Maher Masri
President and co-founder of Genuitec LLC with 30 years of diverse global expertise spanning a number of industries including logistics, automotive, telecommunications, retail and manufacturing.
Posted on Jun 2nd 2016

Getting old really sucks. Running is my stress relief. It is also my feeble and losing battle with time. My 45 min running route gives me a 2 mile reprieve onto the soft sand along the beach. With summertime upon us, kids dart in and out of the water with too much joy in their eyes to pay any attention to anyone or anything moving along the beach. My first few encounters were very startling. On a collision course, I kept thinking they will surely see me and we can both make course corrections. But regardless of distance or how close we got to each other, collision was inevitable unless I stopped or went around. With perfect blinders, they made up their mind and could only see the waves beckoning them. Nothing else existed in their siren call with such visceral joy that I can no longer remember or relate to with my passing years.

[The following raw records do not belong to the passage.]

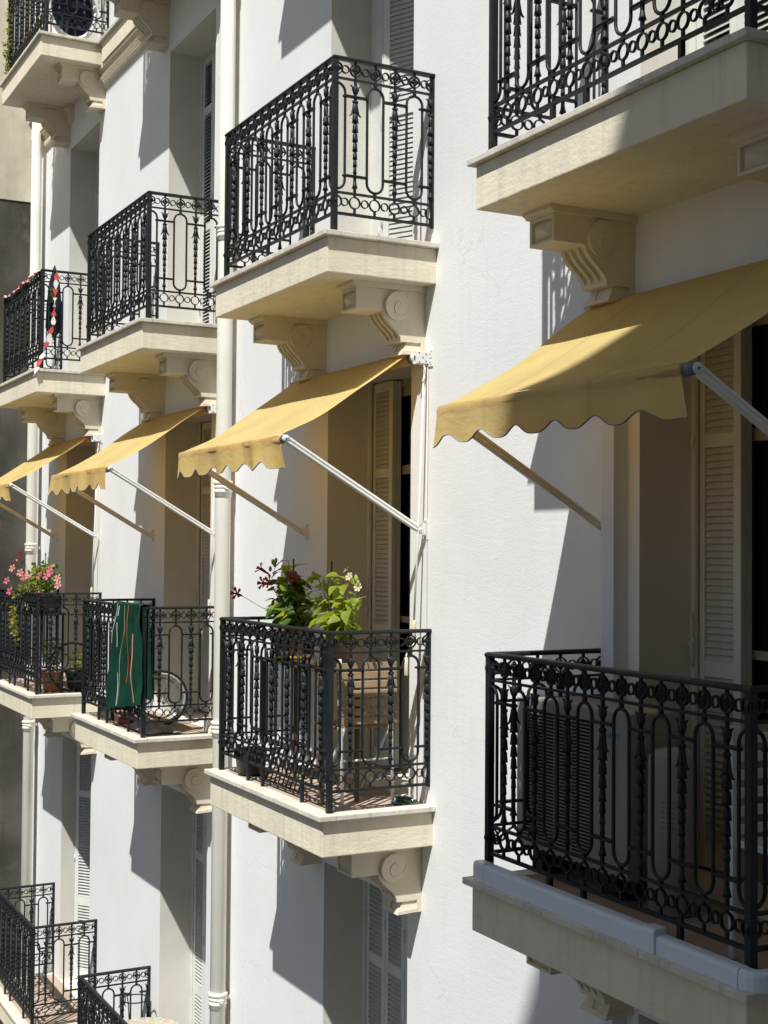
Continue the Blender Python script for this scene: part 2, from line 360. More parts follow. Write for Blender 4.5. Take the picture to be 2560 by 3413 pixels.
# shutters
LW = 0.2875
SLATW = LW - 0.096
sl = MB()
SLAT_STEEP = [(-0.0090, -0.0155), (-0.0040, -0.0165), (0.0050, 0.0155), (0.0010, 0.0165)]
SLAT_OPEN = [(-0.0155, -0.0180), (-0.0155, -0.0125), (0.0125, 0.0140), (0.0150, 0.0115)]
slat_me = {}
for nm_, pr_ in (('steep', SLAT_STEEP), ('open', SLAT_OPEN)): slat_me[nm_] = MB().prism(pr_, 0, SLATW, 'x').mesh('slat', SLATM)
N_SLATS = [0]
def leaf(parent, x, y, z0, H, ang, rails, single, kind='steep'):
    """leaf hinged at (x,y), running along direction ang"""
    fr = MB(); T = 0.016
    fr.cbox(0, 0.048, -T, T, 0, H, 0.0025); fr.cbox(LW - 0.048, LW, -T, T, 0, H, 0.0025)
    rr = [(0.0, 0.11)] + rails + [(H - 0.06, H)]
    for a, b in rr: fr.box(0.048, LW - 0.048, -T + 0.001, T - 0.001, a, b)
    for hz in (0.35, H * 0.5, H - 0.35): fr.tube([(0.0, -T - 0.004, hz - 0.04), (0.0, -T - 0.004, hz + 0.04)], 0.007, 6)
    o = part('shutter_leaf', fr, SHUT, parent, loc=(x, y, z0), rot=(0, 0, ang))
    gaps = [(rr[i][1], rr[i + 1][0]) for i in range(len(rr) - 1)]
    js = MB()
    for a, b in gaps:
        n = int((b - a) / 0.0312); p = (b - a) / n
        for k in range(n):
            zz = a + p * (k + 0.5)
            if single and N_SLATS[0] < 296 and single[0] < z0 + zz < single[1]:
                link('slat', slat_me[kind], o, (0.048, 0, zz)); N_SLATS[0] += 1
            else:
                js.prism(SLAT_OPEN if kind == 'open' else SLAT_STEEP, 0.048, 0.048 + SLATW, 'x', Matrix.Translation((0, 0, zz)))
    if js.v: part('slats', js, SLATM, o, kind='stuff')
    return o
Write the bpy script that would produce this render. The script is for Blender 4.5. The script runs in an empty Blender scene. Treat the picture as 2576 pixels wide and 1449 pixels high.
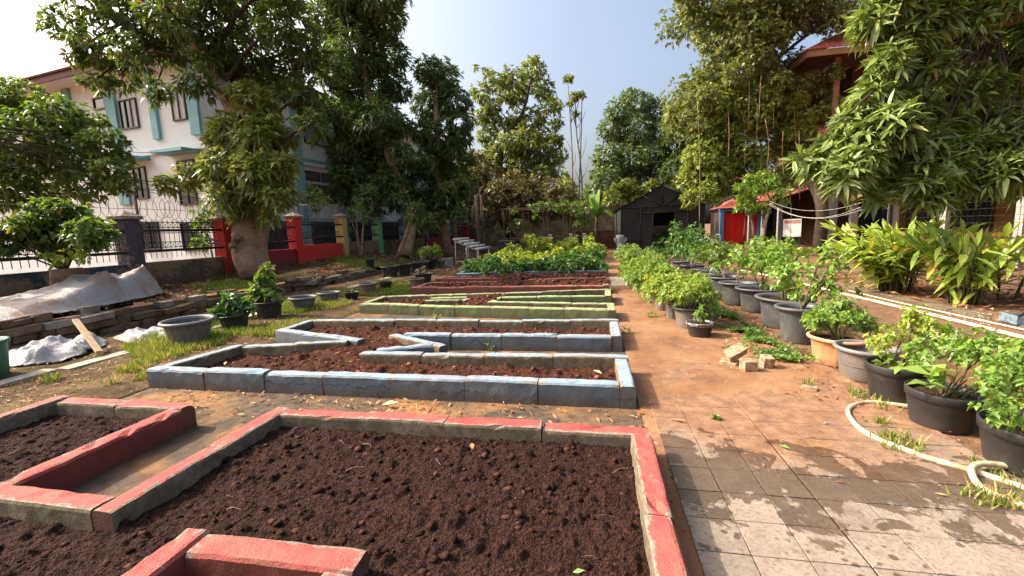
import bpy, math, random
import numpy as np
from mathutils import Vector, Matrix

random.seed(7)
rng = np.random.default_rng(7)
SC = bpy.context.scene
COL = SC.collection
rad = math.radians

# ---------------------------------------------------------------- camera
FPX, IW, IH = 1068.47, 2576.0, 1449.0          # focal length and frame in the units used for measuring
YAW, PITCH, ROLL, CAMH = rad(-11.054), rad(-7.776), rad(-2.021), 1.5
fwd = np.array([math.sin(YAW) * math.cos(PITCH), math.cos(YAW) * math.cos(PITCH), math.sin(PITCH)])
r0 = np.array([math.cos(YAW), -math.sin(YAW), 0.0])
u0 = np.cross(r0, fwd)
rgt = math.cos(ROLL) * r0 + math.sin(ROLL) * u0
upv = -math.sin(ROLL) * r0 + math.cos(ROLL) * u0
cam_data = bpy.data.cameras.new('camera')
cam_data.sensor_width = 36.0
cam_data.lens = FPX / IW * 36.0
cam_data.clip_start = 0.05
cam_data.clip_end = 2000.0
cam = bpy.data.objects.new('camera', cam_data)
COL.objects.link(cam)
Mx = Matrix.Identity(4)
for i in range(3):
    Mx[i][0], Mx[i][1], Mx[i][2] = rgt[i], upv[i], -fwd[i]
Mx[2][3] = CAMH
cam.matrix_world = Mx
SC.camera = cam

# ---------------------------------------------------------------- sky, sun, exposure
SUN_EL = rad(40.0)
sun_from = Vector((-1.0, 0.02, 0.0)).normalized() * math.cos(SUN_EL) + Vector((0, 0, math.sin(SUN_EL)))
world = bpy.data.worlds.new('World')
SC.world = world
world.use_nodes = True
wn = world.node_tree
bg = wn.nodes['Background']
sky = wn.nodes.new('ShaderNodeTexSky')
sky.sky_type = 'NISHITA'
sky.sun_disc = False
sky.sun_elevation = SUN_EL
sky.sun_rotation = math.atan2(sun_from.x, sun_from.y)
sky.altitude = 0.0
sky.air_density = 1.0
sky.dust_density = 9.0
sky.ozone_density = 0.6
wn.links.new(sky.outputs[0], bg.inputs[0])
bg.inputs[1].default_value = 0.15
sd = bpy.data.lights.new('sun', 'SUN')
sd.energy = 3.3
sd.angle = rad(0.55)
sd.color = (1.0, 0.90, 0.76)
so = bpy.data.objects.new('sun', sd)
COL.objects.link(so)
so.location = (-30, 5, 40)
so.rotation_euler = (-sun_from).to_track_quat('-Z', 'Y').to_euler()
SC.view_settings.view_transform = 'Standard'
SC.view_settings.look = 'None'
SC.view_settings.gamma = 1.0
SC.view_settings.use_curve_mapping = False
SC.view_settings.exposure = 1.2
SC.render.engine = 'CYCLES'
SC.cycles.use_denoising = True
SC.cycles.max_bounces = 7
SC.cycles.diffuse_bounces = 3
SC.cycles.glossy_bounces = 2
SC.cycles.transmission_bounces = 4
SC.cycles.transparent_max_bounces = 6
SC.cycles.caustics_reflective = False
SC.cycles.caustics_refractive = False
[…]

Over time and after a number of these encounters, inconvenience lead to wonderment. I began to see parallels in my life and work. My children have long left the nest. But I can remember a number of times when one or all were so hell bent on a course and could not pay attention to rational thought or consequences. In retrospect, not all were as life and death as they seemed then. But determined to protect them from our mistakes and bad experiences, we (parents) had to do everything in our powers to help them see past their blinders. Often we can only see the potential pain without appreciating the joy or experience we are denying them. The same is true at work. Experience is an asset and a liability. Experience improves our field of vision and allows us to scan more of our physical and emotional surroundings. Experience gives us the ability to see beyond the now and to develop scenarios for possible outcomes and consequences. It becomes a liability when we can only see through blind spots and completely miss what is in front of us. Experience can make us super conservative and cowardly. Unfortunately age and experience are synonymous. But let’s face it. We don’t know everything. While we are all different, most share the same aversion to repeated pain. That aversion projects our worst fears into all of our interactions; personal and professional. As if that wasn’t hard enough, many of us have a constant inner struggle with crippling doubt turning to our own worst critic for advice.

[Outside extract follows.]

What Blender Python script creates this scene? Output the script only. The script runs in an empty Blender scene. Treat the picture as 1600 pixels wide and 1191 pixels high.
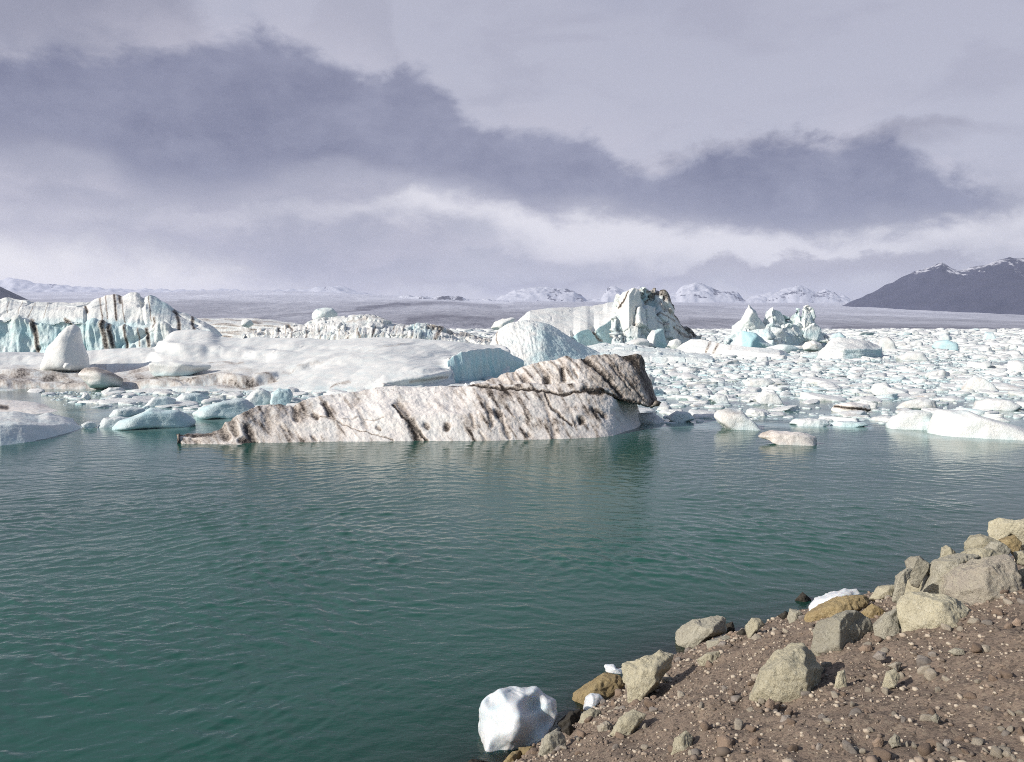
import bpy, bmesh, math, random
import numpy as np
from mathutils import Vector, Matrix

R = math.radians
sc = bpy.context.scene
col = sc.collection
rng = np.random.default_rng(7)
random.seed(7)

# ------------------------------------------------------------------ camera
W_, H_, F_ = 1600.0, 1191.0, 1232.0
CAMZ = 5.0
HORIZ = 512.0
PITCH = math.atan((H_ / 2 - HORIZ) / F_)
cp, sp = math.cos(PITCH), math.sin(PITCH)
cam_d = bpy.data.cameras.new('camera')
cam = bpy.data.objects.new('camera', cam_d)
col.objects.link(cam)
cam.location = (0, 0, CAMZ)
cam.rotation_euler = (math.pi / 2 - PITCH, 0, 0)
cam_d.sensor_width = 36
cam_d.lens = F_ / W_ * 36
cam_d.clip_start = 0.1
cam_d.clip_end = 60000
sc.camera = cam


def ray(px, py):
    """direction with unit y, for photo pixel(s)"""
    px = np.asarray(px, float); py = np.asarray(py, float)
    dx = (px - W_ / 2) / F_; dy = (H_ / 2 - py) / F_
    y = cp + dy * sp; z = -sp + dy * cp
    return dx / y, np.ones_like(y), z / y


def at(px, py, Y):
    x, y, z = ray(px, py)
    return np.stack([x * Y, y * Y + 0 * x, CAMZ + z * Y], -1)


def water_y(px, py):
    x, y, z = ray(px, py)
    return -CAMZ / np.minimum(z, -1e-4)


def proj(P):
    x, y, z = P[..., 0], P[..., 1], P[..., 2] - CAMZ
    d = y * cp - z * sp
    u = y * sp + z * cp
    d = np.maximum(d, 1e-3)
    return W_ / 2 + F_ * x / d, H_ / 2 - F_ * u / d


# ------------------------------------------------------------------ noise
_perm = np.random.default_rng(3).permutation(512).astype(np.int64)
_grad = np.random.default_rng(5).normal(size=(512, 3)); _grad /= np.linalg.norm(_grad, axis=1)[:, None]


def _h(ix, iy, iz):
    return _perm[(_perm[(_perm[ix & 511] + iy) & 511] + iz) & 511]


def perlin(P):
    P = np.asarray(P, float)
    i = np.floor(P).astype(np.int64); f = P - i
    u = f * f * f * (f * (f * 6 - 15) + 10)
    r = 0
    for a in (0, 1):
        wx = u[:, 0] if a else 1 - u[:, 0]
        for b in (0, 1):
            wy = u[:, 1] if b else 1 - u[:, 1]
            for c in (0, 1):
                wz = u[:, 2] if c else 1 - u[:, 2]
                g = _grad[_h(i[:, 0] + a, i[:, 1] + b, i[:, 2] + c)]
                r = r + wx * wy * wz * (g[:, 0] * (f[:, 0] - a) + g[:, 1] * (f[:, 1] - b) + g[:, 2] * (f[:, 2] - c))
    return r * 1.6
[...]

In life and at work, we need to value visionaries inside ourselves and outside, with all of blinder warts. Let them storm the beaches and enrich all of our lives. Sure, there is so much devil in the details. But it is just a matter of perspective. We can invest our experience and energy to prove why some may fail, or to help them become successful. It’s not a Zen play on words. It’s a fundamental role and mind shift to get out of the way, to try to see what they see and to invest into success not failure. “Lead, follow, or get out of the way” applies to presidents as it does to all other functions. It has taken me a very long time to appreciate my executive function—not to create walls to protect company interest or employees from their own actions, but rather to find and tap into our creativity floodgate—and more importantly, how to play a supporting role when called upon. 

I still run the same beach, but with a different perspective. I’m learning to appreciate and revel in the joy of these kids. Perhaps one day I will finally see what they see, put my pride aside and follow them into the water.